From: Takahashi Shigehito
Date: Tue, 25 Aug 2009 10:40:57 +0900
Subject: To ISF Commander

To: Commander, International Stabilisation Force

Camp Phoenix
Caicoli, Dili, Timor-Leste
 
25 August 2009

Dear Sir,

First of all, I would like to express appreciation for you prompt reply of 12 August 2009, and commencement of investigation. I visited ADF Investigative Service at Camp Phoenix on 14 August and met two investigators to provide my statement.

 
In your letter, you refer to the Status of Forces Agreement which permits (but does not oblige) ISF members to carry weapons. Much has happened since the time the SOFA was agreed. Therefore I urge the ISF to review its policy of carrying arms at all times, particularly long arms to reflect the progress in the Timor-Leste security situation since 2006. Today people are renovating their homes and building their businesses, almost all refugee camps are closed and armed groups are no longer in the mountains. Hundreds of foreign tourists are coming for this week's Tour de Timor bike ride. In this environment the public display of weapons serves only to threaten and intimidate. It makes people feel unsafe.

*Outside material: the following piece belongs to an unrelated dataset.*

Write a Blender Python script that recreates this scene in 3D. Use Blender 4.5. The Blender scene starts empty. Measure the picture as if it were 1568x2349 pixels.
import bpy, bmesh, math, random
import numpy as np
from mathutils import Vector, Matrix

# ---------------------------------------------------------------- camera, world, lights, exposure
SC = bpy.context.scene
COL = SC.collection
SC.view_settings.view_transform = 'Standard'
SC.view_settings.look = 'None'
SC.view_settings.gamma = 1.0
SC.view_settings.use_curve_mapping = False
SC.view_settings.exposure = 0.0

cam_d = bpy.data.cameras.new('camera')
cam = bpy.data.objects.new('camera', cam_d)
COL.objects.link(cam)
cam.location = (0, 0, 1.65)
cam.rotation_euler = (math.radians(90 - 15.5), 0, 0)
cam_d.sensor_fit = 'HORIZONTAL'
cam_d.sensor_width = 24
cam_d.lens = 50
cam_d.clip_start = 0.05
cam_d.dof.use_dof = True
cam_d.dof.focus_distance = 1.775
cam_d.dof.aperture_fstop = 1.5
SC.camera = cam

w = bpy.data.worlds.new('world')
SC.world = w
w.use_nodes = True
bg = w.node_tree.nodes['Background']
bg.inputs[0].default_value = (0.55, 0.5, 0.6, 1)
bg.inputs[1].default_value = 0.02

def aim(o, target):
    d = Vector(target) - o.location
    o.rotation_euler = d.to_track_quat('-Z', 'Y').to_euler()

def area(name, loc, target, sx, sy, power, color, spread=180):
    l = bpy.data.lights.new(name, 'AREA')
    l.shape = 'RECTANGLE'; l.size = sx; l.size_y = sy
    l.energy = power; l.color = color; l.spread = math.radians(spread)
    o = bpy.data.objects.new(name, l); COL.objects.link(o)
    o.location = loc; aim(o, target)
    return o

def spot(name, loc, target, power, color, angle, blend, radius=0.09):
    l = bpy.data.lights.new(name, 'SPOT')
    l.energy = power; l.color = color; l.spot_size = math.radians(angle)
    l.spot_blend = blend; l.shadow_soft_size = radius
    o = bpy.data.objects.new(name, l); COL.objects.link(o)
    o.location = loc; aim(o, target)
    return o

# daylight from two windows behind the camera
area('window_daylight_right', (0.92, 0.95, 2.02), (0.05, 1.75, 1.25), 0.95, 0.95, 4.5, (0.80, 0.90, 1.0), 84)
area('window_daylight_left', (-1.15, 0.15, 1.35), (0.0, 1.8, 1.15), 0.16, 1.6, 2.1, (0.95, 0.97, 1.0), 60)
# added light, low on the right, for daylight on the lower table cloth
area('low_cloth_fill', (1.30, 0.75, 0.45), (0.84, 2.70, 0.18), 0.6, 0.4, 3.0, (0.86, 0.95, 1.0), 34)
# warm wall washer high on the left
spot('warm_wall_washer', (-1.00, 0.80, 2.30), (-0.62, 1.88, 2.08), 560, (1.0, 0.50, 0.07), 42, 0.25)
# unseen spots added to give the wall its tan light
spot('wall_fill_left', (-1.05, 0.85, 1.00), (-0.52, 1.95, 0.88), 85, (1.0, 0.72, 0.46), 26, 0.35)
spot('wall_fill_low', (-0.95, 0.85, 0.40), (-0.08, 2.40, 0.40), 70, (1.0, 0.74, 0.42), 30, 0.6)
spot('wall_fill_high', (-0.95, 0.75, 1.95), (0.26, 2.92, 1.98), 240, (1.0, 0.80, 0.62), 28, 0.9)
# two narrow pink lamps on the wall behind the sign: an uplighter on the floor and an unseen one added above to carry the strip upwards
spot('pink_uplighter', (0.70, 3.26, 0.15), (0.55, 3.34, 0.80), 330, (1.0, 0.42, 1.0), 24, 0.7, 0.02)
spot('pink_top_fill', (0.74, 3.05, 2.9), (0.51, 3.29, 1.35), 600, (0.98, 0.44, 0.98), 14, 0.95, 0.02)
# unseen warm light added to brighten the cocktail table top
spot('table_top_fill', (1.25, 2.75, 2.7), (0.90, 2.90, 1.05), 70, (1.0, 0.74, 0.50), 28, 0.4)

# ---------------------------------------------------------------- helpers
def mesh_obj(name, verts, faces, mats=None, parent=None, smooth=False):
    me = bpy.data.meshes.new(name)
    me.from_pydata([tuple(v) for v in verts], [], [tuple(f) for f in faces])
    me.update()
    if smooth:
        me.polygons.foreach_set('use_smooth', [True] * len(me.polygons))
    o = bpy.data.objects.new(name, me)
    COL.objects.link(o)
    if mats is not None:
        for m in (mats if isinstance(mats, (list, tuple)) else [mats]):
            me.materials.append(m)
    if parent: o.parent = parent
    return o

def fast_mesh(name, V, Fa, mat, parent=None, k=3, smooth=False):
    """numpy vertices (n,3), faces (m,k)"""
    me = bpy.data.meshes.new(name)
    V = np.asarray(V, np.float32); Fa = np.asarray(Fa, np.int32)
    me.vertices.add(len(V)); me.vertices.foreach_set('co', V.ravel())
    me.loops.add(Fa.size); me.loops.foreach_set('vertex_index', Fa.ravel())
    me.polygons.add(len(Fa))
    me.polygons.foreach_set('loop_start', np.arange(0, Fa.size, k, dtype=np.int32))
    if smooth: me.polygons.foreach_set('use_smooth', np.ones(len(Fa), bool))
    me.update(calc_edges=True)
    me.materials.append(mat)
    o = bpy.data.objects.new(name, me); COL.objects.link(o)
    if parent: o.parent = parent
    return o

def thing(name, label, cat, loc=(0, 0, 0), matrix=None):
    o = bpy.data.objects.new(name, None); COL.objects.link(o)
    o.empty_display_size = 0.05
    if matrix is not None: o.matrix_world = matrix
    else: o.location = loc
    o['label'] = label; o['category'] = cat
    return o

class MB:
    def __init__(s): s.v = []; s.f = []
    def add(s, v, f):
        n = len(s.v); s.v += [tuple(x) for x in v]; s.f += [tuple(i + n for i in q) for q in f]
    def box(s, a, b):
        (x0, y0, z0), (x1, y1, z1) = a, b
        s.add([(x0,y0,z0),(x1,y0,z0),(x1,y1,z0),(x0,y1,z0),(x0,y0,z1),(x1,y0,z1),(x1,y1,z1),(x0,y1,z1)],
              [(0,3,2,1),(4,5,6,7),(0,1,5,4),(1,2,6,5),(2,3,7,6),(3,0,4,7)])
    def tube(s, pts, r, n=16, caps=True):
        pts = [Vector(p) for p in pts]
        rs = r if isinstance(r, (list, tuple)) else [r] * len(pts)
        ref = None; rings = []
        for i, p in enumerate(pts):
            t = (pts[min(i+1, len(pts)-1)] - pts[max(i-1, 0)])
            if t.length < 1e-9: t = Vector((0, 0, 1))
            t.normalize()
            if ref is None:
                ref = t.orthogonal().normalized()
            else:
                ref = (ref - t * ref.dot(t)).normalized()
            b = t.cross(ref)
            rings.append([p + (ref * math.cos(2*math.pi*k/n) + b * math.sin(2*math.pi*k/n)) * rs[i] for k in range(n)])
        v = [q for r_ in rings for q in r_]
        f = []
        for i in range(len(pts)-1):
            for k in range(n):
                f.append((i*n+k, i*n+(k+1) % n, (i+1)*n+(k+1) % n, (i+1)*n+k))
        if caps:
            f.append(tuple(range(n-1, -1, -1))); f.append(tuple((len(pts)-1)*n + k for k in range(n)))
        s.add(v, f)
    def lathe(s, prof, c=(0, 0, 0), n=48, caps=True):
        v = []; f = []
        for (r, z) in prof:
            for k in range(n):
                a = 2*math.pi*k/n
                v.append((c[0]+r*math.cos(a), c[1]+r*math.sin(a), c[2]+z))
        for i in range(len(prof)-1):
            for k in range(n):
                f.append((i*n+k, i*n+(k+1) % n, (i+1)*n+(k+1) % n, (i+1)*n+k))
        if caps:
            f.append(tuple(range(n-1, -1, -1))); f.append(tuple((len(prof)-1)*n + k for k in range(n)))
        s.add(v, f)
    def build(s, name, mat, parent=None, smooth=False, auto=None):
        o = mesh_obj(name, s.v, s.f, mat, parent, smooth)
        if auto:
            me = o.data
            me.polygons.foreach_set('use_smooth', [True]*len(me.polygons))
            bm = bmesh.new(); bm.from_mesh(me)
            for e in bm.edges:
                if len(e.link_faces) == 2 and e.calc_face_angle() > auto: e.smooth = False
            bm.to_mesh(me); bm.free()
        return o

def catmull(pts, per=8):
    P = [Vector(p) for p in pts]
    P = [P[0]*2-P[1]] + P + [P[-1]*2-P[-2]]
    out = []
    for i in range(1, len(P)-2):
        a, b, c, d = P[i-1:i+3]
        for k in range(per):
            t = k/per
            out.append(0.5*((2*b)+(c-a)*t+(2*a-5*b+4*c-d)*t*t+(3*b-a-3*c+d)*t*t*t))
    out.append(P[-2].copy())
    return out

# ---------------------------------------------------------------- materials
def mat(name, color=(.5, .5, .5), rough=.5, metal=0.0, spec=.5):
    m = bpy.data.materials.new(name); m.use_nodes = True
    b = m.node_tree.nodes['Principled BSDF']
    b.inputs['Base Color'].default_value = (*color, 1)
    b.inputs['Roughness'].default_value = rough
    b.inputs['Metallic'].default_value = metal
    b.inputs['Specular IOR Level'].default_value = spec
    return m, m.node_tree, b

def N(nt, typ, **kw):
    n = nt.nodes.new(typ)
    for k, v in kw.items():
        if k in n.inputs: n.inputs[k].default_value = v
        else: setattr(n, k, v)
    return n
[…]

Feeling safe is particularly important for Timorese people, who have a long history of foreigners bringing armed conflict, i.e. Portuguese colonization, Japanese and Indonesian militaries committed the heinous crimes afflicted on them - for which almost no one is held account.
 
After sending the letter to you, several East Timorese people as well as foreigners contacted me to express their concerns over similar issues. Some described their own or friends' experiences of incidents of inappropriate, and sometimes dangerous, conduct by ISF members. They were unaware of how to report a complaint and the ISF's process for following up and addressing complaints. Based on this experience, I suggest that the ISF make their complaints registration process widely known to Timorese people and that such a process should be sensitive to issues like language barrier, fear of retaliation, means of access and explain how the ISF will follow-up with complaints. Publicity measures should ensure information on this process will reach everyone in Timor-Leste, and clearly explain what the military is and is not allowed to do.

As I sent my complaint as an open letter, do you mind if I make your reply available to the public? If not, I will summarize your reply and then make it public as my obligation of sending out an open letter.

 
Once again, thank you very much for your prompt and sincere measures to address this important issue.